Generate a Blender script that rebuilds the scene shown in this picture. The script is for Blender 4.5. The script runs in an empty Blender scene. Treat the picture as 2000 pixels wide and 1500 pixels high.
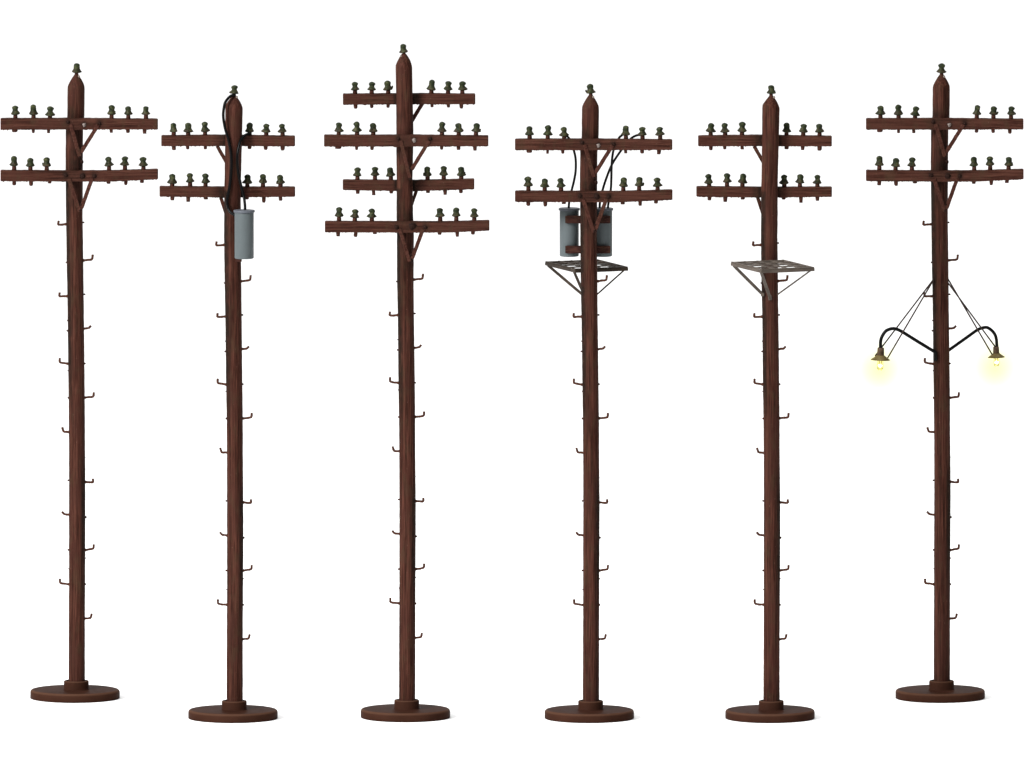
import bpy, math, random
from mathutils import Vector, Matrix, noise

S = 0.0001                       # metres per photo pixel: the models are about 12 cm tall
LENS = 1000.0
F = 2000 * LENS / 36.0
E = math.radians(5.93)
SE, CE = math.sin(E), math.cos(E)
rnd = random.Random(7)
scn = bpy.context.scene
COL = scn.collection

# ------------------------------------------------------------ camera mapping (a long lens looking slightly down)
def _z0():
    v = 750 - 1402.6
    return -F*SE - F*CE/(F*CE + v*SE)*(-F*SE + v*CE)
Z0 = _z0()
CAM = Vector((0, -F*CE, Z0 + F*SE))
def P(px, py, Y):
    v = 750 - py
    d = Vector((px-1000, F*CE + v*SE, -F*SE + v*CE))
    return CAM + d*((Y - CAM.y)/d.y)
def ground_depth(py):
    v = 750 - py
    d = Vector((0, F*CE + v*SE, -F*SE + v*CE))
    return CAM.y + d.y*(-CAM.z/d.z)

# ------------------------------------------------------------ materials
MATS = {}
def new_mat(name):
    m = bpy.data.materials.new(name); m.use_nodes = True
    MATS[name] = m
    return m, m.node_tree.nodes, m.node_tree.links, m.node_tree.nodes['Principled BSDF']

def coords(N, L, scale, rand=True):
    tc = N.new('ShaderNodeTexCoord')
    mp = N.new('ShaderNodeMapping'); mp.inputs['Scale'].default_value = [s/S for s in scale]
    L.new(tc.outputs['Object'], mp.inputs['Vector'])
    if not rand: return mp.outputs['Vector']
    oi = N.new('ShaderNodeObjectInfo')
    mul = N.new('ShaderNodeMath'); mul.operation = 'MULTIPLY'; mul.inputs[1].default_value = 137.0
    L.new(oi.outputs['Random'], mul.inputs[0])
    ad = N.new('ShaderNodeVectorMath'); ad.operation = 'ADD'
    L.new(mp.outputs['Vector'], ad.inputs[0]); L.new(mul.outputs[0], ad.inputs[1])
    return ad.outputs['Vector']

def noise_node(N, L, vec, scale=1.0, detail=3, rough=0.55, dist=0.0):
    n = N.new('ShaderNodeTexNoise'); n.inputs['Scale'].default_value = scale
    n.inputs['Detail'].default_value = detail; n.inputs['Roughness'].default_value = rough
    n.inputs['Distortion'].default_value = dist
    L.new(vec, n.inputs['Vector']); return n.outputs['Fac']

def ramp(N, L, fac, stops):
    r = N.new('ShaderNodeValToRGB')
    el = r.color_ramp.elements
    while len(el) < len(stops): el.new(0.5)
    for e, (p, c) in zip(el, stops):
        e.position = p; e.color = (*c, 1) if len(c) == 3 else c
    L.new(fac, r.inputs['Fac']); return r.outputs['Color']

def mix(N, L, fac, a, b, mode='MIX'):
    m = N.new('ShaderNodeMix'); m.data_type = 'RGBA'; m.blend_type = mode
    for sock, v in ((m.inputs[0], fac), (m.inputs[6], a), (m.inputs[7], b)):
        if isinstance(v, (int, float)): sock.default_value = v
        elif isinstance(v, tuple): sock.default_value = (*v, 1)
        else: L.new(v, sock)
    return m.outputs[2]

def math_node(N, L, op, a, b, clamp=False):
    m = N.new('ShaderNodeMath'); m.operation = op; m.use_clamp = clamp
    for s, v in ((m.inputs[0], a), (m.inputs[1], b)):
        if isinstance(v, (int, float)): s.default_value = v
        else: L.new(v, s)
    return m.outputs[0]

def bump(N, L, bsdf, h, dist, strength=1.0):
    b = N.new('ShaderNodeBump'); b.inputs['Distance'].default_value = dist*S
    b.inputs['Strength'].default_value = strength
    L.new(h, b.inputs['Height']); L.new(b.outputs['Normal'], bsdf.inputs['Normal'])

def wood(name, grain_scale, c_dark, c_mid, c_light, smooth_col, use_grime_light=True):
    m, N, L, B = new_mat(name)
    g1 = noise_node(N, L, coords(N, L, grain_scale), 1.0, 4, 0.6, 0.3)
    fine = noise_node(N, L, coords(N, L, [s*2.6 for s in grain_scale]), 1.0, 2, 0.6)
    gg = math_node(N, L, 'ADD', math_node(N, L, 'MULTIPLY', g1, 0.58), math_node(N, L, 'MULTIPLY', fine, 0.42))
    col = ramp(N, L, gg, [(0.40, c_dark), (0.49, c_mid), (0.58, c_light)])
    # smooth, worn patches of plain paint
    pn = noise_node(N, L, coords(N, L, (0.02, 0.02, 0.012)), 1.0, 2)
    pf = ramp(N, L, pn, [(0.46, (0, 0, 0)), (0.58, (1, 1, 1))])
    pf = math_node(N, L, 'MULTIPLY', pf, 0.5)
    col = mix(N, L, pf, col, smooth_col)
    # olive brown mottling
    mn = noise_node(N, L, coords(N, L, (0.07, 0.07, 0.035)), 1.0, 4)
    mf = ramp(N, L, mn, [(0.5, (0, 0, 0)), (0.72, (0.55, 0.55, 0.55))])
    col = mix(N, L, mf, col, (0.034, 0.020, 0.011))
    # pale flecks
    fn = noise_node(N, L, coords(N, L, (0.5, 0.5, 0.22)), 1.0, 1)
    ff = ramp(N, L, fn, [(0.74, (0, 0, 0)), (0.80, (0.5, 0.5, 0.5))])
    col = mix(N, L, ff, col, (0.12, 0.07, 0.055))
    if use_grime_light:
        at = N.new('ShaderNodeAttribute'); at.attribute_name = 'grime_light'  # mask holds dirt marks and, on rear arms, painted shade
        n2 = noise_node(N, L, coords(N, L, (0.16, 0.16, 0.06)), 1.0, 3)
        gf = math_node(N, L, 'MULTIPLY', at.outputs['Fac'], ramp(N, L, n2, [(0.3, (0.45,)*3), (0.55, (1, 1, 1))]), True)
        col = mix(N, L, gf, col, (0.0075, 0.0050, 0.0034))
    L.new(col, B.inputs['Base Color'])
    B.inputs['Roughness'].default_value = 0.6
    B.inputs['Specular IOR Level'].default_value = 0.03
    bump(N, L, B, gg, 2.2, 0.55)
    return m

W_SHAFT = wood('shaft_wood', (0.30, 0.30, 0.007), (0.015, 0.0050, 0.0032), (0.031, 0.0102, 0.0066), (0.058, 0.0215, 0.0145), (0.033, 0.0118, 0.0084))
W_ARM = wood('arm_wood', (0.010, 0.06, 0.34), (0.016, 0.0054, 0.0036), (0.033, 0.0112, 0.0074), (0.054, 0.0208, 0.0140), (0.039, 0.0142, 0.0098))
W_PIN = wood('pin_wood', (0.2, 0.2, 0.2), (0.018, 0.0062, 0.0042), (0.036, 0.0128, 0.0088), (0.055, 0.0215, 0.0150), (0.042, 0.0155, 0.0115), False)
W_BOARD = wood('board_wood', (0.03, 0.1, 0.35), (0.010, 0.004, 0.0035), (0.024, 0.009, 0.0075), (0.045, 0.018, 0.013), (0.026, 0.010, 0.008), False)

def simple(name, col, rough, spec, metallic=0.0, nscale=None, namp=0.3, bdist=0.3):
    m, N, L, B = new_mat(name)
    B.inputs['Roughness'].default_value = rough
    B.inputs['Specular IOR Level'].default_value = spec
    B.inputs['Metallic'].default_value = metallic
    n = noise_node(N, L, coords(N, L, (nscale or 0.1,)*3), 1.0, 4)
    lo = tuple(c*(1-namp) for c in col); hi = tuple(c*(1+namp) for c in col)
    L.new(ramp(N, L, n, [(0.3, lo), (0.7, hi)]), B.inputs['Base Color'])
    if bdist: bump(N, L, B, n, bdist, 0.5)
    return m

BASE = simple('brown_plastic', (0.026, 0.0104, 0.0066), 0.42, 0.004, 0, 0.02, 0.15, 0)
PEG = simple('peg_paint', (0.045, 0.017, 0.010), 0.6, 0.05, 0, 0.4, 0.5, 0.6)
CABLE = simple('black_cable', (0.002, 0.002, 0.002), 0.3, 0.06, 0, 0.05, 0.1, 0)
def _rim(m):
    N, L = m.node_tree.nodes, m.node_tree.links; B = N['Principled BSDF']
    src = B.inputs['Base Color'].links[0].from_socket
    at = N.new('ShaderNodeAttribute'); at.attribute_name = 'grime_light'
    L.new(mix(N, L, math_node(N, L, 'MULTIPLY', at.outputs['Fac'], 0.6), src, (0.075, 0.038, 0.024)), B.inputs['Base Color'])  # bright rim highlight painted into the base colour
_rim(BASE)
TANK = simple('grey_tank_paint', (0.068, 0.080, 0.083), 0.42, 0.08, 0, 0.015, 0.05, 0)
LID = simple('grey_lid_paint', (0.068, 0.074, 0.086), 0.45, 0.08, 0, 0.015, 0.05, 0)
DK_METAL = simple('dark_platform_metal', (0.026, 0.019, 0.014), 0.5, 0.05, 0, 0.03, 0.35, 0.3)
LT_METAL = simple('grey_platform_metal', (0.060, 0.048, 0.039), 0.5, 0.08, 0, 0.03, 0.25, 0.3)
STAY = simple('stay_wire_paint', (0.030, 0.021, 0.018), 0.6, 0.05, 0, 0.05, 0.2, 0)
SOCKET = simple('socket_metal', (0.045, 0.028, 0.022), 0.45, 0.08, 0, 0.12, 0.5, 0.3)
SHADE = simple('shade_metal', (0.080, 0.058, 0.028), 0.4, 0.1, 0, 0.08, 0.35, 0.3)
BOLT = simple('worn_bolt', (0.13, 0.105, 0.095), 0.4, 0.2, 0.0, 0.5, 0.5, 0.4)
DBOLT = simple('dark_bolt', (0.013, 0.006, 0.0045), 0.5, 0.03, 0, 0.5, 0.5, 0.5)
CHIP = simple('pale_chip', (0.14, 0.11, 0.09), 0.6, 0.2, 0, 0.5, 0.5, 0.4)

def insulator_mat():
    m, N, L, B = new_mat('insulator_green')
    n = noise_node(N, L, coords(N, L, (0.14,)*3), 1.0, 4)
    col = ramp(N, L, n, [(0.3, (0.0055, 0.0078, 0.0036)), (0.52, (0.0145, 0.0195, 0.0075)), (0.70, (0.048, 0.050, 0.020))])
    n2 = noise_node(N, L, coords(N, L, (0.2,)*3), 1.0, 2)
    tc = N.new('ShaderNodeTexCoord'); sx = N.new('ShaderNodeSeparateXYZ'); L.new(tc.outputs['Object'], sx.inputs[0])
    h = N.new('ShaderNodeMapRange'); L.new(sx.outputs['Z'], h.inputs['Value'])
    h.inputs['From Min'].default_value = 0; h.inputs['From Max'].default_value = 11*S
    h.inputs['To Min'].default_value = 0.75; h.inputs['To Max'].default_value = 0.0
    f = math_node(N, L, 'MULTIPLY', h.outputs[0], ramp(N, L, n2, [(0.42, (0, 0, 0)), (0.6, (1, 1, 1))]))
    L.new(mix(N, L, f, col, (0.038, 0.019, 0.014)), B.inputs['Base Color'])
    B.inputs['Roughness'].default_value = 0.45; B.inputs['Specular IOR Level'].default_value = 0.07
    bump(N, L, B, n, 1.6, 0.8)
    return m
INSUL = insulator_mat()

def glass_mat():
    m, N, L, B = new_mat('bulb_glass')
    B.inputs['Base Color'].default_value = (0.86, 0.79, 0.52, 1); B.inputs['Roughness'].default_value = 0.02
    B.inputs['Transmission Weight'].default_value = 1.0; B.inputs['IOR'].default_value = 1.45
    return m
GLASS = glass_mat()
def filament_mat():
    m, N, L, B = new_mat('lit_filament')
    B.inputs['Base Color'].default_value = (0.3, 0.22, 0.1, 1)
    B.inputs['Emission Color'].default_value = (1.0, 0.86, 0.62, 1); B.inputs['Emission Strength'].default_value = 1.0
    return m
FIL = filament_mat()
def support_mat():
    m, N, L, B = new_mat('filament_support')
    B.inputs['Base Color'].default_value = (0.22, 0.16, 0.05, 1); B.inputs['Roughness'].default_value = 0.4
    return m
SUP = support_mat()
def white_mat():
    m, N, L, B = new_mat('white_sweep')
    n = noise_node(N, L, coords(N, L, (0.001,)*3, False), 1.0, 3)
    L.new(ramp(N, L, n, [(0.3, (0.885,)*3), (0.7, (0.9,)*3)]), B.inputs['Base Color'])
    B.inputs['Roughness'].default_value = 0.9; B.inputs['Specular IOR Level'].default_value = 0.1
    return m
WHITE = white_mat()
def glow_mat(R, dens):
    m = bpy.data.materials.new('lamp_glow_tint'); m.use_nodes = True  # absorbs blue so the tint stands in for lamp glow
    N, L = m.node_tree.nodes, m.node_tree.links
    N.remove(N['Principled BSDF'])
    out = N['Material Output']
    va = N.new('ShaderNodeVolumeAbsorption'); va.inputs['Color'].default_value = (1.0, 0.985, 0.32, 1)
    tc = N.new('ShaderNodeTexCoord'); ln = N.new('ShaderNodeVectorMath'); ln.operation = 'LENGTH'
    L.new(tc.outputs['Object'], ln.inputs[0])
    mr = N.new('ShaderNodeMapRange'); L.new(ln.outputs['Value'], mr.inputs['Value'])
    mr.inputs['From Min'].default_value = 0; mr.inputs['From Max'].default_value = R*S
    mr.inputs['To Min'].default_value = 1; mr.inputs['To Max'].default_value = 0
    pw = math_node(N, L, 'POWER', mr.outputs[0], 1.8)
    L.new(math_node(N, L, 'MULTIPLY', pw, dens), va.inputs['Density'])
    L.new(va.outputs[0], out.inputs['Volume'])
    return m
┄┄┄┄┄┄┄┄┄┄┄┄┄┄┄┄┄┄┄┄
Go through the material above and count the lines that contain "scene"; give that number alone.

Task output = 2